- INFORMATION SHOWN -
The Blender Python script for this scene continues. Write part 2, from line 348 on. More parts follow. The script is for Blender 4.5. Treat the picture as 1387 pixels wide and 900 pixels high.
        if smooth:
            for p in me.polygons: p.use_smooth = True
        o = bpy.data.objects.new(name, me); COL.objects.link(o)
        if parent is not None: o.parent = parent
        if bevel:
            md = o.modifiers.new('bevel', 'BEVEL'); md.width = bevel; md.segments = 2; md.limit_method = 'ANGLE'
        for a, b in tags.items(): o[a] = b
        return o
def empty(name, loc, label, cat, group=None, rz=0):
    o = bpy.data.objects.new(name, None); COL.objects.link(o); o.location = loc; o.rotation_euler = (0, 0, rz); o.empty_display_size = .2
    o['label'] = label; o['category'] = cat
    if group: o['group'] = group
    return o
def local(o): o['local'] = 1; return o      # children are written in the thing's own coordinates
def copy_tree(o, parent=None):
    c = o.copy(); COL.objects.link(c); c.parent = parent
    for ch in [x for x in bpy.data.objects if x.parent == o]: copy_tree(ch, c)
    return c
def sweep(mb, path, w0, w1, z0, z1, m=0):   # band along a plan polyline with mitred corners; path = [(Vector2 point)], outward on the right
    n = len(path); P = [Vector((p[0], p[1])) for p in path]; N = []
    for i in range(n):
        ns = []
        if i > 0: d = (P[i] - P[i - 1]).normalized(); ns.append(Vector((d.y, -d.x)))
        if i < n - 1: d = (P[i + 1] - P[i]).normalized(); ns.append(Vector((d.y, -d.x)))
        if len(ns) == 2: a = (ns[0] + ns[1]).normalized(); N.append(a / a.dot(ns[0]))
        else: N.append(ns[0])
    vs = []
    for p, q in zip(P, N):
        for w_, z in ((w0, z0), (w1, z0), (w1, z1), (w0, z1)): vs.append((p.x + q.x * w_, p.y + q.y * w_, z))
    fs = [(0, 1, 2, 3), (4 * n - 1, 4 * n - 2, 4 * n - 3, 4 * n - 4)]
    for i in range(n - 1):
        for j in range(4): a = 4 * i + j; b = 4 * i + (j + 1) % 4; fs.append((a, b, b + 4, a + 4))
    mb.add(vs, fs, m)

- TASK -
Repeat the preceding lines exactly, please, every one of them.

- WRITTEN RESPONSE -
The Blender Python script for this scene continues. Write part 2, from line 348 on. More parts follow. The script is for Blender 4.5. Treat the picture as 1387 pixels wide and 900 pixels high.
        if smooth:
            for p in me.polygons: p.use_smooth = True
        o = bpy.data.objects.new(name, me); COL.objects.link(o)
        if parent is not None: o.parent = parent
        if bevel:
            md = o.modifiers.new('bevel', 'BEVEL'); md.width = bevel; md.segments = 2; md.limit_method = 'ANGLE'
        for a, b in tags.items(): o[a] = b
        return o
def empty(name, loc, label, cat, group=None, rz=0):
    o = bpy.data.objects.new(name, None); COL.objects.link(o); o.location = loc; o.rotation_euler = (0, 0, rz); o.empty_display_size = .2
    o['label'] = label; o['category'] = cat
    if group: o['group'] = group
    return o
def local(o): o['local'] = 1; return o      # children are written in the thing's own coordinates
def copy_tree(o, parent=None):
    c = o.copy(); COL.objects.link(c); c.parent = parent
    for ch in [x for x in bpy.data.objects if x.parent == o]: copy_tree(ch, c)
    return c
def sweep(mb, path, w0, w1, z0, z1, m=0):   # band along a plan polyline with mitred corners; path = [(Vector2 point)], outward on the right
    n = len(path); P = [Vector((p[0], p[1])) for p in path]; N = []
    for i in range(n):
        ns = []
        if i > 0: d = (P[i] - P[i - 1]).normalized(); ns.append(Vector((d.y, -d.x)))
        if i < n - 1: d = (P[i + 1] - P[i]).normalized(); ns.append(Vector((d.y, -d.x)))
        if len(ns) == 2: a = (ns[0] + ns[1]).normalized(); N.append(a / a.dot(ns[0]))
        else: N.append(ns[0])
    vs = []
    for p, q in zip(P, N):
        for w_, z in ((w0, z0), (w1, z0), (w1, z1), (w0, z1)): vs.append((p.x + q.x * w_, p.y + q.y * w_, z))
    fs = [(0, 1, 2, 3), (4 * n - 1, 4 * n - 2, 4 * n - 3, 4 * n - 4)]
    for i in range(n - 1):
        for j in range(4): a = 4 * i + j; b = 4 * i + (j + 1) % 4; fs.append((a, b, b + 4, a + 4))
    mb.add(vs, fs, m)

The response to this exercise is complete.